Despite their intended stability, stablecoins are not without risks. As their market capitalisation has grown, regulators and policymakers have raised several concerns.
 
One of the most prominent concerns is whether stablecoin issuers actually hold sufficient, liquid, and accessible reserves to honour redemptions. Here's where legislation like the GENIUS Act steps in. It requires 100 per cent reserve backing with liquid assets like US dollars or short-term Treasuries and requires issuers to make monthly, public disclosures of the composition of reserves. According to the White House press release, "In the event of insolvency of a stablecoin issuer, the GENIUS Act prioritises stablecoin holders’ claims over all other creditors, ensuring a final backstop of consumer protection".
 

Alternatives to stablecoins

 
As stablecoins gain popularity, several alternatives are being explored to address their risks and limitations—particularly by regulators and central banks.
 
  • Central Bank Digital Currencies (CBDCs) are the most prominent alternative. Unlike stablecoins, CBDCs are issued by central banks and carry sovereign backing. They aim to offer secure, programmable digital payments without the volatility of crypto. India also has a CBDC backed by the Reserve Bank of India, known as the digital rupee or e-rupee.
  • Tokenised deposits: These are digital versions of regular bank deposits issued on blockchain platforms, allowing instant settlement and integration with smart contracts.

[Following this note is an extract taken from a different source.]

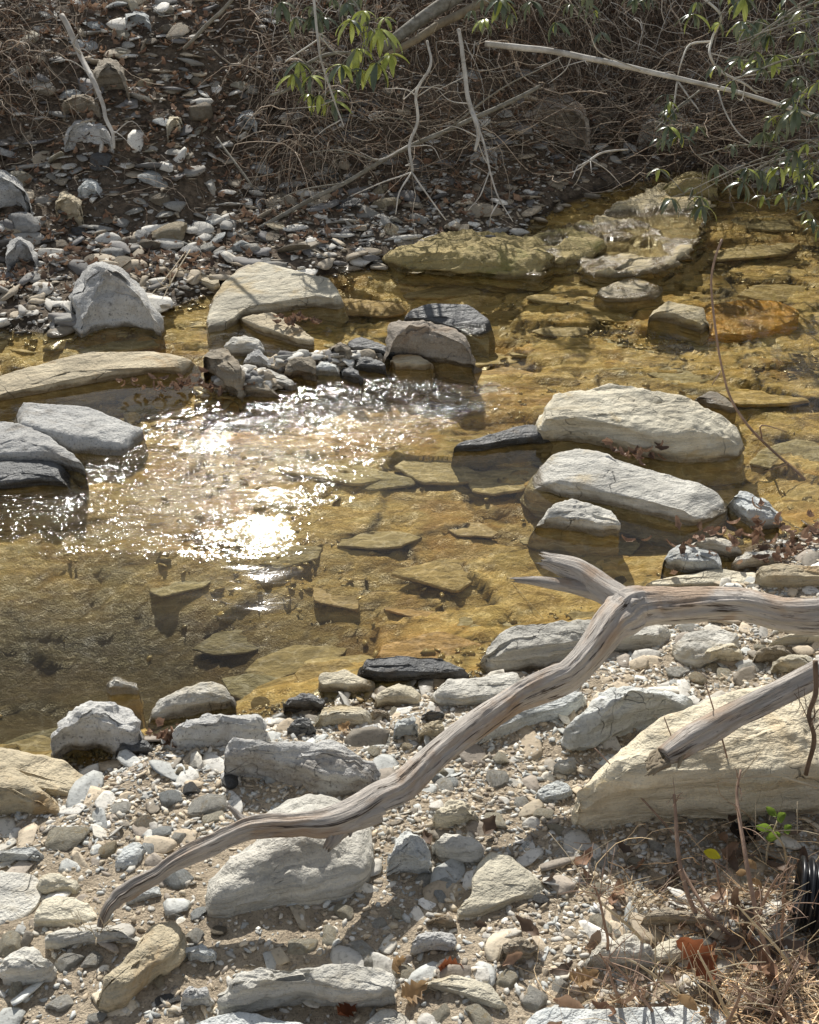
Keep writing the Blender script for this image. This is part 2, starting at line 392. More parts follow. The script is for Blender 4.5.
class Bag:
    def __init__(s): s.V = []; s.F = []; s.UV = []; s.n = 0; s.T = []
    def add(s, V, F, UV=None, tint=None):
        s.V.append(V); s.F += [tuple(i+s.n for i in f) for f in F]; s.n += len(V)
        s.UV.append(UV if UV is not None else np.zeros((len(V), 2)))
        s.T.append(np.tile(tint if tint is not None else (1, 1, 1), (len(V), 1)))
    def build(s, name, m, parent=None, smooth=True, loc=None, sharp=None):
        V = np.vstack(s.V); o = link_mesh(name, V, s.F, m, parent, smooth, loc, sharp)
        uv = o.data.uv_layers.new(name='grain'); U = np.vstack(s.UV)
        li = np.zeros(len(o.data.loops), np.int32); o.data.loops.foreach_get('vertex_index', li)
        uv.data.foreach_set('uv', U[li].astype(np.float32).ravel())
        add_col(o.data, 'tint', np.vstack(s.T)); return o

# ------------------------------------------------------------------ ground and water
def axis_pts(a0, a1, step, lo, hi):
    c = list(np.arange(a0, a1, step)); s = step; x = a0; L = []
    while x > lo: s *= 1.18; x -= s; L.append(x)
    s = step; x = c[-1]; R = []
    while x < hi: s *= 1.18; x += s; R.append(x)
    return np.array(L[::-1]+c+R)
def grid(xs, ys):
    X, Y = np.meshgrid(xs, ys); nx, ny = len(xs), len(ys)
    i = np.arange(nx*ny).reshape(ny, nx)
    Fc = np.stack([i[:-1, :-1], i[:-1, 1:], i[1:, 1:], i[1:, :-1]], -1).reshape(-1, 4)
    return X.ravel(), Y.ravel(), Fc
xs = axis_pts(-3.4, 3.6, .02, -60, 60); ys = axis_pts(1.1, 9.2, .02, -40, 90)
X, Y, Fc = grid(xs, ys); Z = ground(X, Y)
ch = chan(X, Y)
wx = X+.09*vnoise(xyz(X*4, Y*4), 31); wy = Y+.05*vnoise(xyz(X*4, Y*4), 32)
cid, ed = voro(wx*2.3, wy*4.6, 1); cid2, ed2 = voro(wx*5.5, wy*11, 2)
m_ = sstep(0, .25, ch); sh_ = sum(np.exp(-((X-P(a, b)[0])/(c*1.2))**2-((Y-P(a, b)[1])/(d*1.3))**2) for a, b, c, d, e in SHOAL); m_ = m_*np.clip(1-1.3*sh_, 0, 1)*(1-.7*np.exp(-((X-P(40, 590)[0]+.25)/1.0)**2-((Y-P(40, 590)[1])/.5)**2))
plate = (cid-.5)*.045+(cid2-.5)*.020
plate = plate+.014*(((wy*1.7+wx*.4+cid) % .3)/.3-.5)
Z = Z+m_*plate
Z = Z+m_*(.010*fbm(xyz(X*11, Y*22), 33, 4)+.004*fbm(xyz(X*40, Y*60), 34, 2))
Z = np.where((ch > .12)&(sh_ < .4), np.minimum(Z, -.022), Z)
crev = 1-.85*m_*(1-sstep(.0, .10, ed+.03*vnoise(xyz(X*8, Y*8), 4)))*sstep(-.4, .3, vnoise(xyz(X*2, Y*2), 6))-.6*m_*(1-sstep(.0, .13, ed2))*sstep(-.2, .5, vnoise(xyz(X*3, Y*3), 9))
crev = np.clip(crev, .12, 1); ton = .80+.5*cid; bedc = np.stack([crev*ton, crev*ton*(.97+.06*cid2), crev*ton*(.85+.3*cid2)], -1)
g = fast_mesh('ground', np.stack([X, Y, Z], -1), Fc, M['ground'], None, True); add_col(g.data, 'bed', bedc)
tag(g, None, None, kind='structure')

xs = axis_pts(-3.0, 3.6, .016, -40, 40); ys = np.arange(1.7, 9.6, .016)
X, Y, Fc = grid(xs, ys)
rif = np.zeros_like(X)
for px, py, rx, ry, a in [(60, 500, .45, .22, .9), (150, 475, .5, .22, 1), (250, 445, .5, .25, 1.1), (340, 415, .45, .3, 1.1), (430, 395, .4, .25, 1.), (210, 420, .3, .2, .6),
                          (470, 420, .3, .16, .8), (20, 540, .4, .15, .6), (520, 390, .25, .1, .5), (610, 378, .35, .1, .7), (690, 392, .2, .08, .7), (370, 440, .35, .18, .7),
                          (290, 480, .3, .12, .5), (150, 515, .45, .16, .8), (230, 505, .3, .12, .6), (80, 540, .35, .12, .6), (225, 540, .35, .10, .75), (300, 500, .3, .1, .4), (330, 455, .4, .15, .5), (400, 240, .3, .1, .2), (320, 200, .3, .2, .3)]:
    c = P(px, py); rif += a*np.exp(-((X-c[0])/rx)**2*1.3-((Y-c[1])/ry)**2*1.3)
rif = np.clip(rif, 0, 1)**1.4*(.35+.75*sstep(-.35, .3, fbm(xyz(X*4.5-Y*1.5, Y*13), 66, 3)))
calm = .0011*fbm(xyz(X*3.0, Y*6), 60, 3)+.0003*vnoise(xyz(X*9, Y*18), 61)
lc = P(110, 600); lw = np.exp(-((X-lc[0])/.7)**2-((Y-lc[1])/.5)**2); calm = calm+lw*(.0010*vnoise(xyz(X*4.5, Y*15), 64)+.0008*vnoise(xyz(X*10, Y*32), 65))
Z = calm+rif*(.005*fbm(xyz(X*9, Y*14), 62, 3)+.0010*vnoise(xyz(X*30, Y*38), 63))
w = fast_mesh('water', np.stack([X, Y, Z], -1), Fc, M['water'], None, True)
a = w.data.attributes.new('riffle', 'FLOAT', 'POINT'); a.data.foreach_set('value', rif.astype(np.float32))
tag(w, None, None, kind='structure')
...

  • E-money and digital wallet balances, while not blockchain-based, are widely used. These are backed by fiat reserves and regulated under existing financial rules.
 
As countries continue to shape regulatory frameworks and central banks explore digital alternatives, the journey ahead for stablecoins will likely depend on their ability to operate securely and transparently within the financial system.